Figures released by Defra this week show the number of reports of waste dumped illegally on public land has decreased by just 1% since 2016.

Over the same legal action taken by councils against the perpetrators has increased 4%, with 494,034 actions taken. However this is less than the number of actions taken each year between 2013/4 and 2015/6.

Out of 997,553 fly-tipping incidents in 2017-2018, 137 vehicles were seized (down from 197 the year before), and out of 2,243 prosecutions, 1,938 fines were imposed, most commonly between £200-500.

The Country Land and Business Association (CLA) claims the figures do not reflect the true scale of the crime because reports of fly-tipping on private rural land are not included.
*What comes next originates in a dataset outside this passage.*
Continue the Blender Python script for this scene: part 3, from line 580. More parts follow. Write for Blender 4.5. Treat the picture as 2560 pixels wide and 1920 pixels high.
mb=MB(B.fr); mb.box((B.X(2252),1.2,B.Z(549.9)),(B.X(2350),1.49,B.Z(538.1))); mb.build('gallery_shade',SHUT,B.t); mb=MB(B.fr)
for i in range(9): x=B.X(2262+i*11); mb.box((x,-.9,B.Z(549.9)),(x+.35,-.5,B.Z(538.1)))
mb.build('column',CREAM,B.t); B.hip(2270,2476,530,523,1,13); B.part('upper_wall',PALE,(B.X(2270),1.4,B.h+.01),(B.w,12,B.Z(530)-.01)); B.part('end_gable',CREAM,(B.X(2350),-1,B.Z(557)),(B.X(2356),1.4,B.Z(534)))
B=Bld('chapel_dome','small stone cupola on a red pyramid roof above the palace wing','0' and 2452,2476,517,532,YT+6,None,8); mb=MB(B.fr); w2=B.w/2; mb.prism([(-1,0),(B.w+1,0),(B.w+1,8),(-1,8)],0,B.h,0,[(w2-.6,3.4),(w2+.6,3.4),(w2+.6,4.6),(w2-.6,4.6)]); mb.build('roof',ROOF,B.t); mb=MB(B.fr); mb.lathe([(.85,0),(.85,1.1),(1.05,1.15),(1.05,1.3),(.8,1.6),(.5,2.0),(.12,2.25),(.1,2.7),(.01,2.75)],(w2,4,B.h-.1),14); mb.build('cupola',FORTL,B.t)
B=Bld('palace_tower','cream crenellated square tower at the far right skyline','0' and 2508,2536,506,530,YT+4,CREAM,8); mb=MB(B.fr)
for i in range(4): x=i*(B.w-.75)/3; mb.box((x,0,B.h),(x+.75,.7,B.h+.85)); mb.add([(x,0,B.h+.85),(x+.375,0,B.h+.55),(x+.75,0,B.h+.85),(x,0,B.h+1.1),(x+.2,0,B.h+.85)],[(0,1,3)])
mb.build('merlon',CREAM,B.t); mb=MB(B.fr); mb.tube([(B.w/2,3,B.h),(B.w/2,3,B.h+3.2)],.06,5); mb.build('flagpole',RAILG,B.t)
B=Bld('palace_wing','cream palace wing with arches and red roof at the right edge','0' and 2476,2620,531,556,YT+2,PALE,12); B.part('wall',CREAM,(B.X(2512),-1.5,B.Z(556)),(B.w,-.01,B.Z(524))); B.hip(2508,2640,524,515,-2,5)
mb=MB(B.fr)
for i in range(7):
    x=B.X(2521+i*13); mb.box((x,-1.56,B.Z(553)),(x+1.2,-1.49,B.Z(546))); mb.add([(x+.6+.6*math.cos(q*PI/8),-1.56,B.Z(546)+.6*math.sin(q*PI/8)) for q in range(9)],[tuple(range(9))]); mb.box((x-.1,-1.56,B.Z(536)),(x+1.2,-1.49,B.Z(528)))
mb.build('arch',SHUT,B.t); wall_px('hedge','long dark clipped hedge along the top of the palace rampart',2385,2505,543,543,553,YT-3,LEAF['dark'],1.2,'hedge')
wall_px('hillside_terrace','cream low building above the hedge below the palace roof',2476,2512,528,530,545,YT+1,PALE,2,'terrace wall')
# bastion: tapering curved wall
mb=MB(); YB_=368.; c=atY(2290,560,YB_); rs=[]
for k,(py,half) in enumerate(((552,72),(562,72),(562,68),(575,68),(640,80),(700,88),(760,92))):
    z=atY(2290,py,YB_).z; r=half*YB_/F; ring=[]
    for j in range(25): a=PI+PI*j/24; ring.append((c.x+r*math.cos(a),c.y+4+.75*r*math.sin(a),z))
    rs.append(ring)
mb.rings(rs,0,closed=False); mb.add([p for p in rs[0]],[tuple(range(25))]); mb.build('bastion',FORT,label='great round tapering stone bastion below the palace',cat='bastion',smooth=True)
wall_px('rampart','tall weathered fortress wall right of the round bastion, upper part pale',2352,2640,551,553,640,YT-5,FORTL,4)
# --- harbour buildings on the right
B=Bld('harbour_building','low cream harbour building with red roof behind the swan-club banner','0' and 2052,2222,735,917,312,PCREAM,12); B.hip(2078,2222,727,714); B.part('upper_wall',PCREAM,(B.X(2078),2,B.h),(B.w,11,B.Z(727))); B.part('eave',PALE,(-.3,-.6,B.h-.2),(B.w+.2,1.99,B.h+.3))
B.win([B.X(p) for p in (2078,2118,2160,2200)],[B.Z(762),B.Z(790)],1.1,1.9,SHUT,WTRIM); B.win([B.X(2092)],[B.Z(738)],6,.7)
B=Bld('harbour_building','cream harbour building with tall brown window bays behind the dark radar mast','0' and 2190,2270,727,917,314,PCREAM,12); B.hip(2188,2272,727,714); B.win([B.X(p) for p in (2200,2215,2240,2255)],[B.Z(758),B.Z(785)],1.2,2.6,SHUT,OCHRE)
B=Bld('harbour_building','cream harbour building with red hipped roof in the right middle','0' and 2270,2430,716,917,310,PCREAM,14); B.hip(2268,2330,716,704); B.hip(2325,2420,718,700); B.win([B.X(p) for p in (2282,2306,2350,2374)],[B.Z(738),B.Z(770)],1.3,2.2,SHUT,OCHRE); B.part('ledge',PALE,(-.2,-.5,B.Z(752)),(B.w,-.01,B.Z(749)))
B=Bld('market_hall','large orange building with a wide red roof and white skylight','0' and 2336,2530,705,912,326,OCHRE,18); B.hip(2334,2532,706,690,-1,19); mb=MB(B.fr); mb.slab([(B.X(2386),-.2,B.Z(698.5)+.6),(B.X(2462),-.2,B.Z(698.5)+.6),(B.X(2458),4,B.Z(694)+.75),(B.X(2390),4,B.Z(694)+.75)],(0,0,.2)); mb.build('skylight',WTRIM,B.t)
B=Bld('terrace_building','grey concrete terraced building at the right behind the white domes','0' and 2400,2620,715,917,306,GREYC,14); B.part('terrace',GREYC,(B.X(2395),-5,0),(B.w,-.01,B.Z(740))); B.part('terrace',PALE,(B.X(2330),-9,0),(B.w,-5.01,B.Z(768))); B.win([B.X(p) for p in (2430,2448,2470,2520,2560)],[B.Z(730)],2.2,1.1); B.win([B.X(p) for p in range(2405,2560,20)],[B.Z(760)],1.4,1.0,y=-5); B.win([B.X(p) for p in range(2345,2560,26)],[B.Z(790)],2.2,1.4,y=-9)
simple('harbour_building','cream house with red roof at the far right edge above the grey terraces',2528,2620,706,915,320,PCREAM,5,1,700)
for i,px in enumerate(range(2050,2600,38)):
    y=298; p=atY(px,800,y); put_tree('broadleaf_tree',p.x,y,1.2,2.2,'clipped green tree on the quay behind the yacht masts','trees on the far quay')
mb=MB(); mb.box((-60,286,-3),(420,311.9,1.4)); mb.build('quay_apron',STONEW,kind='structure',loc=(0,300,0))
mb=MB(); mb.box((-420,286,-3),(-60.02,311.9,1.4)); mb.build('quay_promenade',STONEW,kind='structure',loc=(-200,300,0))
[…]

CLA president Tim Breitmeyer said: “The reality is that overall, figures are considerably higher than these latest official figures, as many incidents go unrecorded and unreported. Private landowners are liable for any waste dumped on their land and are fed up of having to clear up other people’s mess and paying for the privilege.

“It is vital that more prosecutions are brought forward successfully to encourage people to do the right thing and dispose of their rubbish through proper legal channels.

Councils must send a clear message to fly-tippers that they will face financial consequences.

“But to really combat this crime against the countryside we need to see tougher penalties which act as a true deterrent. Imposing and enforcing stiffer penalties which better reflect the seriousness of the crime is crucial, along with seizing the vehicles used to fly-tip."

£600 million

An independent review published yesterday that identified fly-tipping had cost the English economy more than £600 million in 2015.

It recommended rogue waste crime operators could be slapped with new fines if they mislabel their waste to dodge tax rules.

It also concluded that compulsory electronic tracking of waste could help clamp-down on illegal movements of waste at home and abroad and that there should be financial penalties for producers if their waste is found to be deposited illegally.

The recommendations will now be considered and responded to in Defra’s forthcoming Resources and Waste Strategy.